Loehmann's - #46
𝘐𝘧 𝘺𝘰𝘶'𝘷𝘦 𝘦𝘷𝘦𝘳 𝘴𝘵𝘳𝘪𝘱𝘱𝘦𝘥 𝘥𝘰𝘸𝘯 𝘵𝘰 𝘺𝘰𝘶𝘳 𝘶𝘯𝘥𝘦𝘳𝘸𝘦𝘢𝘳 𝘪𝘯 𝘢 𝘳𝘰𝘰𝘮 𝘧𝘶𝘭𝘭 𝘰𝘧 𝘴𝘵𝘳𝘢𝘯𝘨𝘦𝘳𝘴 𝘧𝘪𝘨𝘩𝘵𝘪𝘯𝘨 𝘰𝘷𝘦𝘳 𝘢 𝘮𝘢𝘳𝘬𝘦𝘥-𝘥𝘰𝘸𝘯 𝘋𝘰𝘯𝘯𝘢 𝘒𝘢𝘳𝘢𝘯, 𝘺𝘰𝘶 𝘬𝘯𝘰𝘸 𝘦𝘹𝘢𝘤𝘵𝘭𝘺 𝘸𝘩𝘢𝘵 𝘓𝘰𝘦𝘩𝘮𝘢𝘯𝘯'𝘴 𝘸𝘢𝘴.
Frieda Loehmann, a former department store buyer, opens the first store in 1921 in Brooklyn with her son Charles. Her strategy? Pay cash for designer overstock and samples, sell them at deep discounts. No returns. No alterations. Cash only.
𝟭𝟵𝟯𝟬: Charles opens a second location on Fordham Road in the Bronx. The model spreads.
𝟭𝟵𝟲𝟮: Frieda dies at 88. The company goes public in 1964 and begins aggressive expansion beyond New York.
𝟭𝟵𝟴𝟯-𝟭𝟵𝟴𝟴: Ownership carousel begins. Associated Dry Goods acquires them. May Department Stores absorbs Associated. May sells to a Spanish investor group.
𝟭𝟵𝟵𝟵: Peak at ~100 stores. First bankruptcy filing.
𝟮𝟬𝟭𝟬: Second bankruptcy.
𝟮𝟬𝟭𝟯: Third bankruptcy. This time, no comeback.
𝟮𝟬𝟭𝟰: All 39 remaining stores liquidated. 93 years of retail history, gone.
𝟮𝟬𝟮𝟱: Century 21 acquires the brand and launches pop-up sales. The treasure hunt lives on... sort of.

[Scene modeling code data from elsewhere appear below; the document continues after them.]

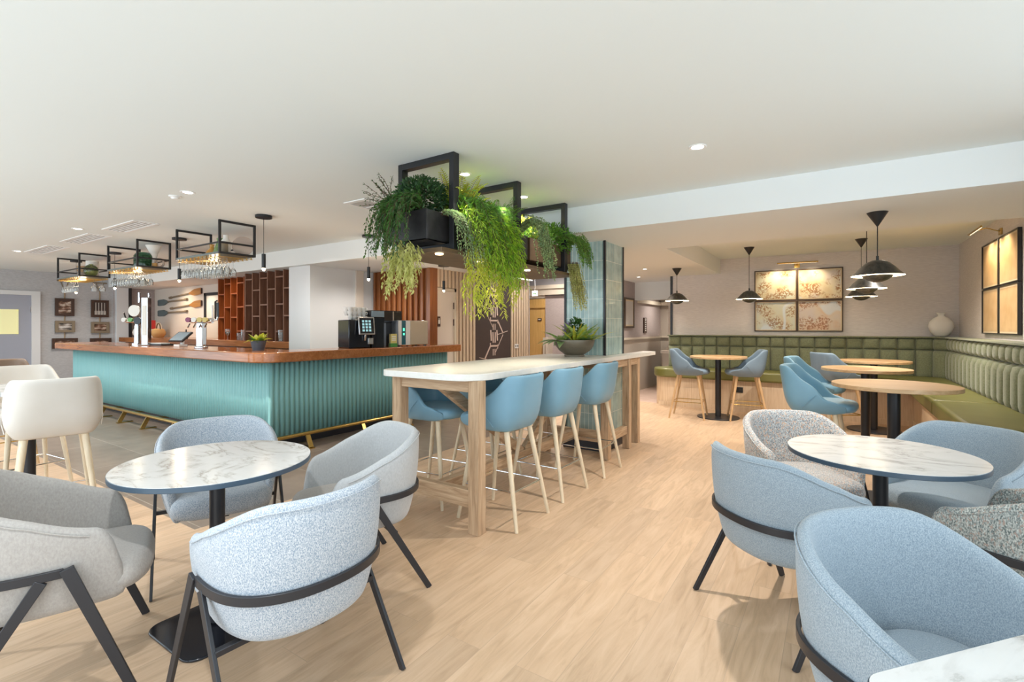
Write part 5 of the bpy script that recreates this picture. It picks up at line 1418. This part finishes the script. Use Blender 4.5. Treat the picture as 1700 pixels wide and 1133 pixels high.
paddle('honey-coloured wooden paddle with a dark ring, lower of the two honey ones', px_at(334.5,5.43), px_at(284,5.43), 1.92, 'paddle_wood', -.09)
paddle('dark slate paddle, lowest of the four on the wall', px_at(263,5.43), px_at(311,5.43), 1.72, 'slate_paddle', .03)
spot('wall_washer', (-12.7, 4.8, 2.28), 34, WARM, 120, .9, .05, (-12.6, 5.45, 1.4))
spot('rack_light', (-9.5, 4.66, 2.28), 6, WARM, 130, .9, .04, (-9.5, 5.2, 1.5))
GFP = 'rope-hung pictures on the grey wall'
def lwpic(label, y0, y1, z0, z1, fm, pm):
    picture('framed_photo', label, GFP, y1-y0, z1-z0, (LX+.02, y0, z0), PI/2, fm, pm, .055, 0, .04)
lwpic('dark-framed landscape photo, top of the left rope on the grey wall', 3.53, 3.86, 1.63, 2.02, 'sign_dark', 'photo_dark')
lwpic('weathered-framed pale photo, middle of the left rope on the grey wall', 3.53, 3.87, 1.26, 1.52, 'weathered_wood', 'photo_sky')
lwpic('dark-framed photo half hidden by the bar end, bottom of the left rope', 3.48, 3.92, .90, 1.13, 'sign_dark', 'photo_dark')
picture('framed_photo', 'dark-framed picture of standing oars, top of the right rope on the grey wall', GFP, .33, .40, (LX+.02, 4.16, 1.61), PI/2, 'sign_dark', 'art_brown', .05, 0, .04)
oa = thing('oar_picture_motif', 'pale oars pictured inside the right-hand dark frame on the grey wall', 'picture', (LX+.05, 4.16, 1.61))
m = MB()
for k in range(4):
    y = .085+.055*k; m.box(0,y-.006,.08,.004,y+.006,.34).box(0,y-.022,.06,.004,y+.022,.15)
m.build('oars', 'photo_pale', oa)
lwpic('weathered-framed brown photo, middle of the right rope on the grey wall', 4.16, 4.50, 1.24, 1.50, 'weathered_wood', 'photo_dark')
lwpic('dark-framed photo showing only its top above the bar, bottom of the right rope', 4.14, 4.54, .86, 1.12, 'sign_dark', 'photo_dark')
for y, lb in ((3.70,'left hanging rope with forked wooden top on the grey wall'),(4.33,'right hanging rope on the grey wall')):
    t = thing('hanging_rope', lb, 'rope', (LX+.012, y, 0))
    MB().tube([(0,0,1.0),(0,0,2.25)], .012, 8).build('rope', 'rope', t, smooth=True)
    MB().tube([(0,0,2.20),(0,-.07,2.40)], .010, 8).tube([(0,0,2.20),(0,.07,2.40)], .010, 8).build('fork', 'weathered_wood', t, smooth=True)
    MB().box(-.01,-.13,2.40,.03,.13,2.43).build('hanging_bar', 'weathered_wood', t)
AX = SX-.035
ar = thing('rowing_panel', 'tall dark brown wall panel with pale rowers and oars seen from above', 'wall art', (AX, 7.0, 0))
MB().box(0,0,0,.015,1.17,2.31).build('panel', 'art_brown', ar)
m = MB()
def L3(y0,z0,y1,z1,w_=.03): m.bar((.019,y0,z0),(.019,y1,z1),.008,w_,up=(1,0,0)) if False else m.bar((.019,y0,z0),(.019,y1,z1),w_,.008,up=(1,0,0))
for zb in (1.02, 1.50, 1.98):
    sg = 1 if round((zb-1.02)/.48) % 2 else -1; cy = .60
    L3(cy-.12,zb,cy+.12,zb,.03); L3(cy-.12,zb,cy-.12,zb+.06,.025); L3(cy+.12,zb-.05,cy+.12,zb+.02,.025)
    L3(cy+sg*.12,zb,cy+sg*.30,zb-.24,.028); L3(cy+sg*.46,zb-.20,cy+sg*.10,zb-.27,.012); L3(cy+sg*.30,zb-.27,cy+sg*.05,zb-.60,.010)
    L3(cy-.11,zb+.30,cy-.09,zb+.10,.035); L3(cy+.09,zb+.30,cy+.11,zb+.10,.035); L3(cy-.03,zb+.06,cy-.04,zb+.26,.03); L3(cy+.03,zb+.06,cy+.04,zb+.26,.03)
    L3(cy-.03,zb-.06,cy-.03,zb-.18,.02); L3(cy+.03,zb-.06,cy+.03,zb-.18,.02)
m.build('rower_drawing', 'art_pink', ar)
sk = thing('wall_socket', 'white double wall socket on the pale slatted wall by the long table', 'socket', (SX+.002, 8.35, .95), PI/2)
MB().box(-.07,-.012,0,.07,0,.085).build('plate', 'cup_white', sk, bevel=.002)
MB().box(-.05,-.014,.03,-.02,-.012,.06).box(.02,-.014,.03,.05,-.012,.06).build('sockets', 'black_plastic', sk)
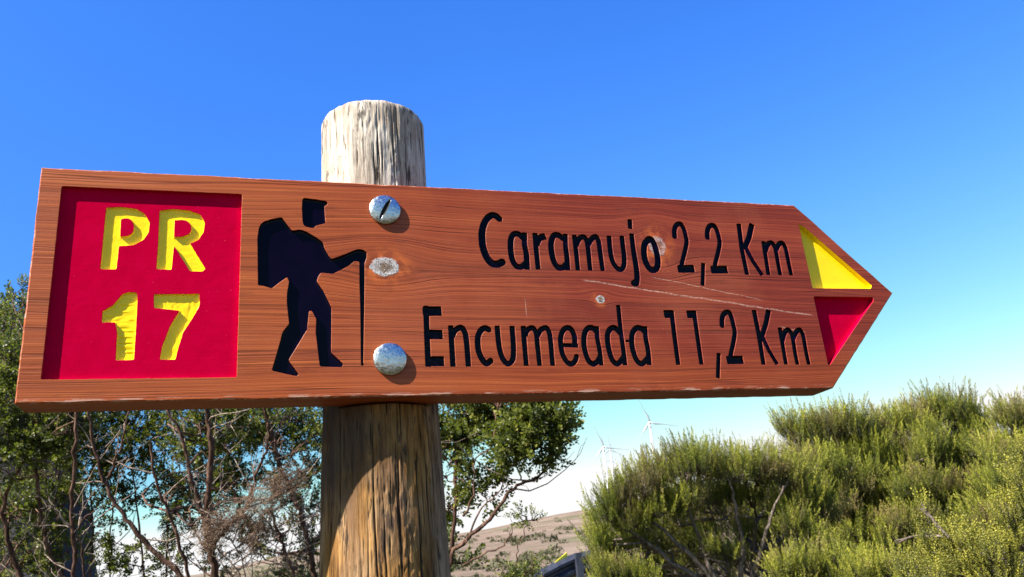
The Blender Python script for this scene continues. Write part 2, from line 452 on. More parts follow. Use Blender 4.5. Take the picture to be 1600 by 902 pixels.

𝗪𝗵𝗮𝘁 𝗠𝗮𝗱𝗲 𝗟𝗼𝗲𝗵𝗺𝗮𝗻𝗻'𝘀 𝗦𝗽𝗲𝗰𝗶𝗮𝗹:
𝘛𝘩𝘦 𝘉𝘢𝘤𝘬 𝘙𝘰𝘰𝘮. That's where the real finds were. Calvin Klein. Armani. Oscar de la Renta. Labels often cut out to protect designer relationships. You had to know quality by touch, not tag.
𝘛𝘩𝘦 𝘊𝘰𝘮𝘮𝘶𝘯𝘢𝘭 𝘋𝘳𝘦𝘴𝘴𝘪𝘯𝘨 𝘙𝘰𝘰𝘮𝘴. No stalls. No privacy. Just rows of benches and strangers offering unsolicited opinions on whether that blazer fit. It was chaos. It was community. It was a rite of passage.
𝗧𝗵𝗲 𝗡𝗼𝘀𝘁𝗮𝗹𝗴𝗶𝗮:
Loehmann's invented off-price retail before TJ Maxx and Marshalls existed. But they couldn't evolve fast enough. The treasure hunt model that built them became table stakes. When everyone offers 60% off designer, what's your edge?
Frieda Loehmann proved you could build an empire on overstock. Three bankruptcies later, her successors proved you can't coast on legacy alone.